Die Medien machen es vor: Masse ist gefragt, grösser und wilder denn je. Zum Schluss wird alles geschüttelt und gerührt und es weiss eigentlich kein Mensch mehr, wovon wir sprechen. Das Meiste von dem, was wir kaufen, kostet uns weniger als der vernünftige Herstellungspreis. Irgendwo muss die Kalkulation also einen Rechnungsfehler aufweisen. Nur glauben will das die Billiggesellschaft im Aktionsjanuar sicher nicht: Solche Aktionshäppchen wären aber grad das erste Warnsignal für eine Finanzkrise.
Es sind keine Relationen mehr möglich. Zahlen werden ohne zu reflektieren aneinander gereiht und uns an den Kopf geknallt. Wenn in Russland Gazprom den Gashahn für die Ukraine zudreht, wird in den Nachrichten nur über ein zu teures Angebot von Russland an die Ukraine geredet, nicht aber dessen Preisverhältnis zum Europapreis erwähnt. Natürlich spricht auch niemand über die Höhe der Gasschulden der Ukraine, die sich doch immerhin auf 2.1 Milliarden Dollar belief. Im Vergleich dazu: Die Telekommunikationsfirmen in der Schweiz drehen den Gesprächshahn bereits zehn Tage nach der ersten Mahnung zu. Egal ob sich die Schuld nur auf 50 Franken beläuft. Immerhin lernt so unsere Jugend den Umgang mit dem grossen Geld. Denn hätten unsere Vorgenerationen auch besser in kleinen Beträgen gelernt, als uns jetzt diese Unsummen unter dem Teppich wegzustehlen.
Sicher, auch Barack Obama hat im letzten Jahr viele Dimensionen gebrochen. Aber so richtig an diese Unzahlen gewöhnen kann man sich kaum – schon gar nicht, wenn das normale Einkommen ungefähr 0.00085 Prozent vom Schweizer Bankenhilfspaket entspricht. Genau, 70 Milliarden, oder eben 70-tausend Millionen, will unsere Politik den Banken ausleihen. Im Vergleich dazu: 6’749’371’000 Menschen leben auf dem Planeten. Auf der Suche nach Zahlen stiess ich im Internet auf folgende Schlagzeile (vom 25. November 2008): «Eine Million Tonnen Munition auf dem Meeresgrund. Nach Kriegsende (ca. 1949) wurde in der Nordsee massenhaft Munition entsorgt: Experten warnen vor einer Verseuchung. Das niedersächsische Umweltministerium spricht dagegen von Panikmache. Dabei ist bekannt, dass Kampfmittel nach 60 bis 70 Jahren im Meer zersetzt sind und ihr tödliches Gift ins Wasser strömt.» Igitt, mir ist nur noch schlecht. Ich will nicht wissen, wie es in anderen Ecken dieses Planeten aussieht. Der Hammer ist allerdings das Erdöl: Ab Januar 2009 werden pro Tag 25 Millionen Barrels, oder eben 19’875 Millionen Liter (ein Barrel = 159 Liter), produziert – und wohl auch verbraucht. Das ist eine Verpuffung von 1’450’875 Millionen Liter pro Jahr. Ich glaube, wir dürfen berechtigt von einem Ökokollaps reden und es ist auch kein Wunder, wenn das Eis schmilzt. Netter Vergleich: Ein Kinderschwimmbecken im Hallenbad braucht circa 350’000 Liter Wasser.

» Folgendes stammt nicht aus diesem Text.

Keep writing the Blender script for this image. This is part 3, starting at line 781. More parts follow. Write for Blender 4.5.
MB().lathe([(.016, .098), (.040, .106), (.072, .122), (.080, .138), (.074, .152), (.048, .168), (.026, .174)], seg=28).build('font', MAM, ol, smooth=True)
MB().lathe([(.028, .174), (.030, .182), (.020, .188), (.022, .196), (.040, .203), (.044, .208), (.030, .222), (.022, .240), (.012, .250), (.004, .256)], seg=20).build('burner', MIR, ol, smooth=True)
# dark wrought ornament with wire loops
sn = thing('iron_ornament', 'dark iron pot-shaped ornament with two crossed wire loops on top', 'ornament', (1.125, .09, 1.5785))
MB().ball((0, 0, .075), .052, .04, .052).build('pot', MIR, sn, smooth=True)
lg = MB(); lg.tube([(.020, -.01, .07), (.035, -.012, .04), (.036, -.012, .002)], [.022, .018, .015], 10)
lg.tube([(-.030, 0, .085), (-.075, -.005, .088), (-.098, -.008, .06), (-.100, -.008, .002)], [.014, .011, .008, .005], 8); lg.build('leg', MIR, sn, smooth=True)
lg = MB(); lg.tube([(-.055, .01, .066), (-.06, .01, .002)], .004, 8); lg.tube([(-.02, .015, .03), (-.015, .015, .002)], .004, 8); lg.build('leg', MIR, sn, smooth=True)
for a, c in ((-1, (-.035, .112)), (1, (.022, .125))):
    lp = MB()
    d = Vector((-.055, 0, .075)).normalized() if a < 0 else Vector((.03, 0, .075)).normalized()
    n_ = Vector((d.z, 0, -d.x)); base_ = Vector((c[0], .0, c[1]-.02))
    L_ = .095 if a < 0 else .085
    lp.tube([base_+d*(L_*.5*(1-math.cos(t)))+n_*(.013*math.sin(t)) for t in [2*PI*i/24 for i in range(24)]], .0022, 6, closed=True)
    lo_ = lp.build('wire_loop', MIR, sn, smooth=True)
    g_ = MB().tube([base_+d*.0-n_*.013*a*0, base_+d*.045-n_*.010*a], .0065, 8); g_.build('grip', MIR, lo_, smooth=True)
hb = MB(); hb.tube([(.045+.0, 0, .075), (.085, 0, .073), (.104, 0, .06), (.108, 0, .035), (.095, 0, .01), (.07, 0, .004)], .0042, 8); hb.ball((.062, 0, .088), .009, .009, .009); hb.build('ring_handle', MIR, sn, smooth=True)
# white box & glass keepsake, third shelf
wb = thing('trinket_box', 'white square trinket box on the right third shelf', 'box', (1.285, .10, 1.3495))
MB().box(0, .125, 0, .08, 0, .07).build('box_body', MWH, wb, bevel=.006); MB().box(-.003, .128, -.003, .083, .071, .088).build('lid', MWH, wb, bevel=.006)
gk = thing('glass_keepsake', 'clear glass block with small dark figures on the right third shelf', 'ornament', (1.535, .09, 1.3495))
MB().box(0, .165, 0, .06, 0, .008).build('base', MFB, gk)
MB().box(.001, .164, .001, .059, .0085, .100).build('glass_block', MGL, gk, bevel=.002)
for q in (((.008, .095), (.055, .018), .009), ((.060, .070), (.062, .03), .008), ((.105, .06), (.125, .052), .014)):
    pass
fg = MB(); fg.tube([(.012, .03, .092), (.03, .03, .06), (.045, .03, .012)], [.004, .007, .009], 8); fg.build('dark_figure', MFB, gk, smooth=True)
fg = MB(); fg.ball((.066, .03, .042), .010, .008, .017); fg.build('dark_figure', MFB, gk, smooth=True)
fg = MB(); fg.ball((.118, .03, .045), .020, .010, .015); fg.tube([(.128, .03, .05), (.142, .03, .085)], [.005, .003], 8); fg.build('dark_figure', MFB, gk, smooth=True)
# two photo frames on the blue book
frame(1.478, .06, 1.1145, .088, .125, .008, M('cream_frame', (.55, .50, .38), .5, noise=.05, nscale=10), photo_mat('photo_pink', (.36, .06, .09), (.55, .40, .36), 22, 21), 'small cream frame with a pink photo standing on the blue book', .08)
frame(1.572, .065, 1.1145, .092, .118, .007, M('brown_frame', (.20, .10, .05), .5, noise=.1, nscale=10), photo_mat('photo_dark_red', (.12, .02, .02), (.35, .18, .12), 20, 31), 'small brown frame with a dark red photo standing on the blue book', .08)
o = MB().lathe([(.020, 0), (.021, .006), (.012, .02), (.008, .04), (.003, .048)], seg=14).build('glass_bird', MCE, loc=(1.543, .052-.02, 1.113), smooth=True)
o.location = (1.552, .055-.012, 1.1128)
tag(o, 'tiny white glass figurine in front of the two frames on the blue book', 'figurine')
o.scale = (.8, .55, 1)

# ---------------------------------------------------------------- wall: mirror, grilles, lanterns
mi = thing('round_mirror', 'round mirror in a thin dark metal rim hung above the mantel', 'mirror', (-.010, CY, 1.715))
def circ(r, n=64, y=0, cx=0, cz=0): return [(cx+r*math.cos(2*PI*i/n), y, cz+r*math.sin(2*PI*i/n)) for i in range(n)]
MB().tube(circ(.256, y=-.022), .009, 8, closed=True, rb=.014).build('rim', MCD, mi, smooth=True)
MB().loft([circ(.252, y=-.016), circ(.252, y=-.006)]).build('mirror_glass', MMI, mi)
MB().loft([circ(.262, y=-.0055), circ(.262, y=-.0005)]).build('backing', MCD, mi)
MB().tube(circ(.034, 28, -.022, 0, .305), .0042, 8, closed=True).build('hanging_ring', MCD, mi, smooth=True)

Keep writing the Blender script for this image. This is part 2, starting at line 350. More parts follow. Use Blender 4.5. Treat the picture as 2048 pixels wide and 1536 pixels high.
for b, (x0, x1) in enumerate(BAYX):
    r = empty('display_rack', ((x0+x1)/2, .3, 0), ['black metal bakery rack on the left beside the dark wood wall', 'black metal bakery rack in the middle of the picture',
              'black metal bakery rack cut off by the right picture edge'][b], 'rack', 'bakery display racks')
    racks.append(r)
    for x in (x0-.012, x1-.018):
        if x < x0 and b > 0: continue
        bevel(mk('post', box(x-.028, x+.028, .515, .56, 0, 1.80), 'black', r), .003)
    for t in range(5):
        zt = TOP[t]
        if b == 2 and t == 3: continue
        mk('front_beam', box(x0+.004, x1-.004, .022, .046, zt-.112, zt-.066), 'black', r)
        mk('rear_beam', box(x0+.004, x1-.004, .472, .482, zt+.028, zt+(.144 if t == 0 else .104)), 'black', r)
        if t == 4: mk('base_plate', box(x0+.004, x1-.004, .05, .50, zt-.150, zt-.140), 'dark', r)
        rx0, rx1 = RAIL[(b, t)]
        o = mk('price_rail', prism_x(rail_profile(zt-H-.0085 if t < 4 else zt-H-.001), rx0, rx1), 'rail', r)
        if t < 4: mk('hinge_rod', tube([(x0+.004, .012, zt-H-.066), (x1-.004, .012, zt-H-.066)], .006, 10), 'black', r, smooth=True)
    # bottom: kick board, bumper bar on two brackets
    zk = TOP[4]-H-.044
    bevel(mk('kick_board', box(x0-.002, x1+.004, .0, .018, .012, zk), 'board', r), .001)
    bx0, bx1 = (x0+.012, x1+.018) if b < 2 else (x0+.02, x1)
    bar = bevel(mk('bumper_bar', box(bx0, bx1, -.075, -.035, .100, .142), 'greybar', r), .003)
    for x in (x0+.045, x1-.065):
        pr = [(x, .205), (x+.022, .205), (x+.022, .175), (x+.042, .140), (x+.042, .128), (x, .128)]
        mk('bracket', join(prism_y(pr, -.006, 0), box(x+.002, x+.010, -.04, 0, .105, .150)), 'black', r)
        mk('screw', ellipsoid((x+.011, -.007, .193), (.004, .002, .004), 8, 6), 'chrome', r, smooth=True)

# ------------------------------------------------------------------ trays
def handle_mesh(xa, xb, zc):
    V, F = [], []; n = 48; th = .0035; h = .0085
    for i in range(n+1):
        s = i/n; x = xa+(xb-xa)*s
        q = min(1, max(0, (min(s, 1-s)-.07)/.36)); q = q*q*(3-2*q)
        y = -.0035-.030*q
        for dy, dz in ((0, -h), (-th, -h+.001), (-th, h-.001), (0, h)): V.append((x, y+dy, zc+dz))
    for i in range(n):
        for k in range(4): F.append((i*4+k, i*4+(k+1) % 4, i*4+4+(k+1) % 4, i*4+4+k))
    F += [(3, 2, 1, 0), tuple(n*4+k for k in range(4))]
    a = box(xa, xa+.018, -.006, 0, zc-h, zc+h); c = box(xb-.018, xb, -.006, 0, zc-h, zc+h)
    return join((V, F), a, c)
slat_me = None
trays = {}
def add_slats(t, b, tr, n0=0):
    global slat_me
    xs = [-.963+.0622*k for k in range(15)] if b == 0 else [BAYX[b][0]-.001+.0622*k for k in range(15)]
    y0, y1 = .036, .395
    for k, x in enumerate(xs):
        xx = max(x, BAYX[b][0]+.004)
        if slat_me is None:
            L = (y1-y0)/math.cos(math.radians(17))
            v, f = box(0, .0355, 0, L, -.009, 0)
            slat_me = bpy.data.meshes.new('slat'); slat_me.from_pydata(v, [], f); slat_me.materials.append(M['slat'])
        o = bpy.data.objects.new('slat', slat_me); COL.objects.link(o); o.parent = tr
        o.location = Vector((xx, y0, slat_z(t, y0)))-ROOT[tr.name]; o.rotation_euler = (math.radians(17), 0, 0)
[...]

Aber diese Zahlen kommen schon einigermassen in die Region des amerikanischen Bankenhilfepakets (gefordert wurden 300 Milliarden), das geforderte Sozial-Sanierungspaket von 1 Billion Dollar von Barack Obama oder an die existierende Gesamtverschuldung der USA (ca. 10 Billionen – je nach Dollarkurs). Toll. Da ist der neue Bondfilm wirklich nur ein Klacks: Der hat allein am ersten Filmstartwochenende 70 Millionen Dollar eingespielt und gilt als der Kinohype vom 2008, der Film läuft seit November 08 noch immer in den Kinos.

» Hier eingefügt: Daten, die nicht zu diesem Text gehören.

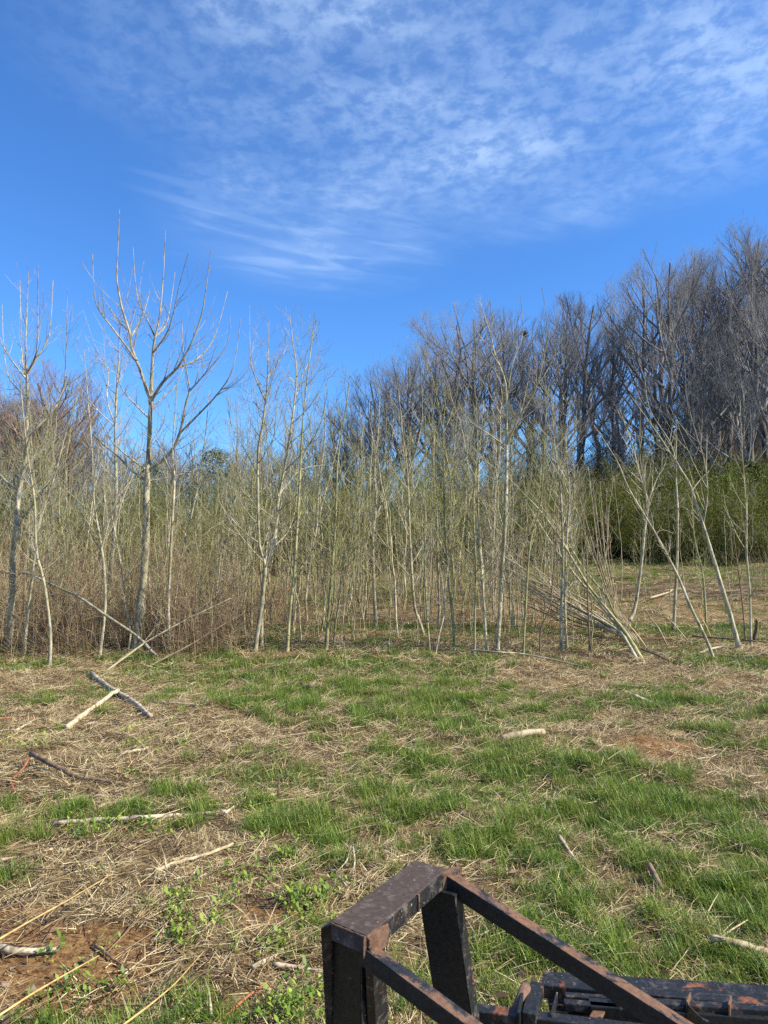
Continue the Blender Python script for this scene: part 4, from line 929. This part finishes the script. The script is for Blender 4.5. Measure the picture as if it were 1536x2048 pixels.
for row, (y0, hm) in enumerate(((40.5, 1.05), (44, 1.3), (48, 1.5))):
    for px in np.arange(-60, 1620, (104, 84, 74)[row]):
        if row == 0 and (px < 1190 and rng.random() < .35): continue
        px2 = px + rng.normal(0, 20); yy = y0 + rng.normal(0, 1.3); xx = (px2 - 768) / FPX * yy; z = float(height(xx, yy)); s = hm * rng.uniform(.6, 1.2)
        if px2 > 1180: s *= 1.0
        else: s *= .98
        zn = next(q for q in SZ if px2 < q[0])
        rn = ('front', 'middle', 'back')[row]
        e = empty('olive_shrub', (xx, yy, z), 'shrub', 'shrub'); grouped(e, 'yellow-green %s-row shrub %s' % (rn, zn[1]), 'olive shrubs %s, %s row' % (zn[1], rn))
        e.scale = (s * rng.uniform(.9, 1.2), s, s); e.rotation_euler = (0, 0, rng.random() * 6.28); k = int(rng.integers(0, 5))
        part('stems', SH[k][0], e); part('foliage', SH[k][1], e)

# ------------------------------------------------------------------ forest on the hill
def forest_tree(seed, H_=16.0, narrow=1.0, limbs=13):
    globals()['rng'] = r_ = np.random.default_rng(seed)
    n_ = 9; z = np.linspace(0, 1, n_); c = np.cumsum(r_.normal(0, .008, (n_, 2)), 0); lean = r_.normal(0, .03, 2)
    pts = np.column_stack([(c[:, 0] + lean[0] * z) * H_, (c[:, 1] + lean[1] * z) * H_, z * H_ * .93 - .2]); rad = .19 * (1 - z * .88) + .014
    T = Tubes(); T.add(pts, rad, 6); C = Tubes()
    az = r_.random() * 6.28
    rx = H_ * r_.uniform(.21, .27) * narrow; cz = H_ * .62; rz_ = H_ * .38
    def outside(e): return ((e[0] - ctr[0]) ** 2 + (e[1] - ctr[1]) ** 2) / rx ** 2 + (max(e[2] - cz, 0) / rz_) ** 2 > 1
    ctr = pts[6]
    def sub(p, d, ln, r, lvl):
        for _t in range(4):
            if outside(np.asarray(p) + unit(np.asarray(d, float) + np.array([0, 0, .25])) * ln): ln *= .7
        if ln < .25: return
        ns = 4 if lvl < 2 else 2
        q, dd = curve(p, d, ln, .6 if lvl < 2 else .35, ns, .055); rr = r * (1 - np.linspace(0, 1, ns + 1) * .75); C.add(q, rr, 4 if lvl == 0 else 3)
        if lvl < 3:
            for _ in range((7, 6, 4)[lvl]):
                k = r_.uniform(.25, 1.0) if lvl else r_.uniform(.3, 1.0); s_, r2, t_ = lerp_poly(q, rr, k); a = r_.random() * 6.28
                sd = unit(np.cross(t_, [math.cos(a), math.sin(a), .3])); sub(s_, unit(t_ * .95 + sd * r_.uniform(.28, .72) + np.array([0, 0, .22])), ln * r_.uniform(.36, .62), max(r2 * .6, .0038), lvl + 1)
    for j in range(limbs):
        k = .30 + .62 * (j + r_.random()) / limbs; q, r, t_ = lerp_poly(pts, rad, k); az += 2.4 + r_.normal(0, .5); a = r_.uniform(.42, .92) * narrow
        sub(q, [math.cos(az) * math.sin(a), math.sin(az) * math.sin(a), math.cos(a)], H_ * r_.uniform(.3, .5) * (1.1 - k * .55), r * .72, 0)
    return T, C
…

Das Balzverhalten der Menschheit scheint schwer gestört. Seit zwei Jahren reden wir nur noch in Millionen und versuchen damit zu imponieren, dabei können wir diese nicht mal fassen. Früher, da guckte Mann noch in die Hose, hatte Würde und Stolz. Fassbar war das und real, hat imponiert und fasziniert. Doch von diesem Massstab geblieben ist nur noch die Hose.